12. The chemical substance detection method according to claim 11,

wherein a distance between the first electrode and the second electrode is set to be 2 nm or more and 200 nm or less.

13. A chemical substance detection device comprising:

a plurality of chemical sensors, each of which includes

a semiconductor substrate;

a flow path in which a liquid or a gas can flow between the first electrode and the second electrode;

a chemical substance capturing portion that is disposed in at least a partial region between the first electrode and the second electrode in the flow path, and bonded with a predetermined chemical substance; and

in which a distance between the first electrode and the second electrode is set to be 2 nm or more and 200 nm or less,

wherein one electrode of the first or second electrode of the chemical sensor is connected to ground,

the other electrode of the chemical sensor is connected to a detection system, and

the detection system includes a power supply for applying a voltage and a current meter, and detects an electrostatic capacitance between the first electrode and the second electrode.
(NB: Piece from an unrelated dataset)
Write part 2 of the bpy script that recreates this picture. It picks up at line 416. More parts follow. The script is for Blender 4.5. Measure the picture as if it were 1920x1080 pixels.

14. The chemical substance detection device according to claim 13,

wherein at least two types or more of different chemical sensors of the chemical substance capturing portion are included, and

each chemical sensor having the different chemical substance capturing portion has a different electrode size.

15. The chemical substance detection device according to claim 14,

wherein a plurality of the other electrodes are connected to the same detection system via selection switches, and

only the information on the chemical sensor that is selected by the selection switch is selectively output.